Extracted data —
####################

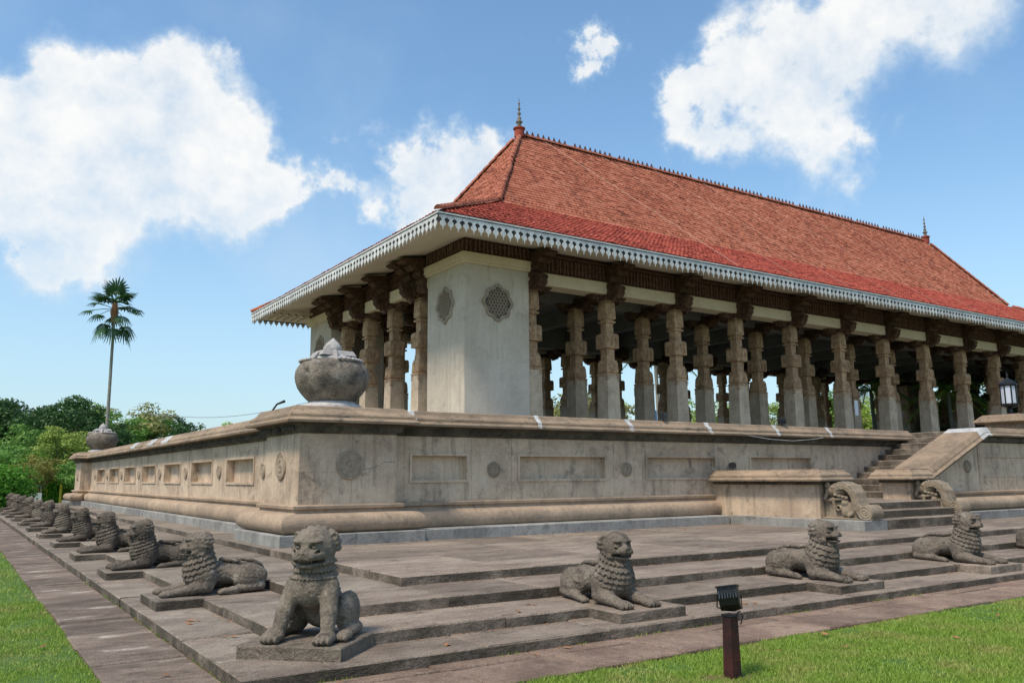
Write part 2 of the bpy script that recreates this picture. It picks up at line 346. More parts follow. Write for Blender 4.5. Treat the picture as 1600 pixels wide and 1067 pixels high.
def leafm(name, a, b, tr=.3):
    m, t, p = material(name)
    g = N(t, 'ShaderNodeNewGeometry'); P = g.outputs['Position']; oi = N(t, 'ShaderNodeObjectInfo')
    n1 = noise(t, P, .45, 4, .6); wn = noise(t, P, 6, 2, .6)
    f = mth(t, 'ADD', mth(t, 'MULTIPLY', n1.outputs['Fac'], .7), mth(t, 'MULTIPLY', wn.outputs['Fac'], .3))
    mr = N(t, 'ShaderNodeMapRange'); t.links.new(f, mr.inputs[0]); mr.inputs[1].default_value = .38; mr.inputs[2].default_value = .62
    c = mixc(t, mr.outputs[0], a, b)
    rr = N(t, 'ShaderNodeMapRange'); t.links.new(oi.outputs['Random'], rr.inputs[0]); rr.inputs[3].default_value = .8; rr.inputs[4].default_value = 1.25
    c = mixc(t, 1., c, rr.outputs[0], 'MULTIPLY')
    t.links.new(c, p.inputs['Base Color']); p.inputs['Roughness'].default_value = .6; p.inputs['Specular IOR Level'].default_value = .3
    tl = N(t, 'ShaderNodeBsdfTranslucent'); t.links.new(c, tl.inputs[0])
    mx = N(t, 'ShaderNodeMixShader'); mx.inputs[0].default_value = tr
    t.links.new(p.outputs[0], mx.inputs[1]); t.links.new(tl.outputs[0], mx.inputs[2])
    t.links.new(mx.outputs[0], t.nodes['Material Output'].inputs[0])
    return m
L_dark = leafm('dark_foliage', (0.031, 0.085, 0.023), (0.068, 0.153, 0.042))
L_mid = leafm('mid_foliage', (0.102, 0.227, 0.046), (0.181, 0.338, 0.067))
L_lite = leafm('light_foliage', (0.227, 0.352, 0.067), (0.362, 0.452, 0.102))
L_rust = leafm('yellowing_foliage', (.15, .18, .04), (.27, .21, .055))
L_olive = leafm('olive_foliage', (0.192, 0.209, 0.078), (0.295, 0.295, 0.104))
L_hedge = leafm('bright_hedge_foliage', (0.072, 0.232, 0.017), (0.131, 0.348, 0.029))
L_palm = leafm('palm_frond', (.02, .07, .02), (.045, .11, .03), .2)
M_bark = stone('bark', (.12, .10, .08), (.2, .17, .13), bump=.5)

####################

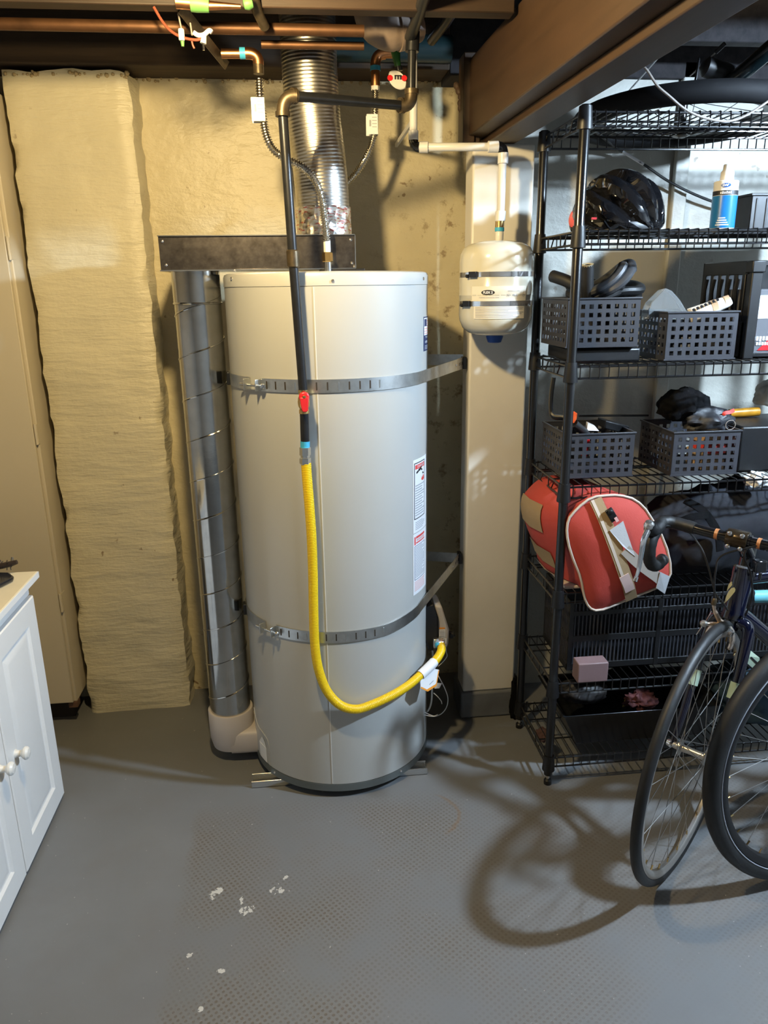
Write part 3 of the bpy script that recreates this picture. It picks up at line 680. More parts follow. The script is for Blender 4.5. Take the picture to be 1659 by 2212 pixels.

####################

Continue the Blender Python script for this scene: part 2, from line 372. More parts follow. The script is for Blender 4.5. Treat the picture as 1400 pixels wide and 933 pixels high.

####################

Exercise objective —
From the data, collect all lines where the string "picks" appears.

Task output —
Write part 2 of the bpy script that recreates this picture. It picks up at line 346. More parts follow. Write for Blender 4.5. Treat the picture as 1600 pixels wide and 1067 pixels high.
Write part 3 of the bpy script that recreates this picture. It picks up at line 680. More parts follow. The script is for Blender 4.5. Take the picture to be 1659 by 2212 pixels.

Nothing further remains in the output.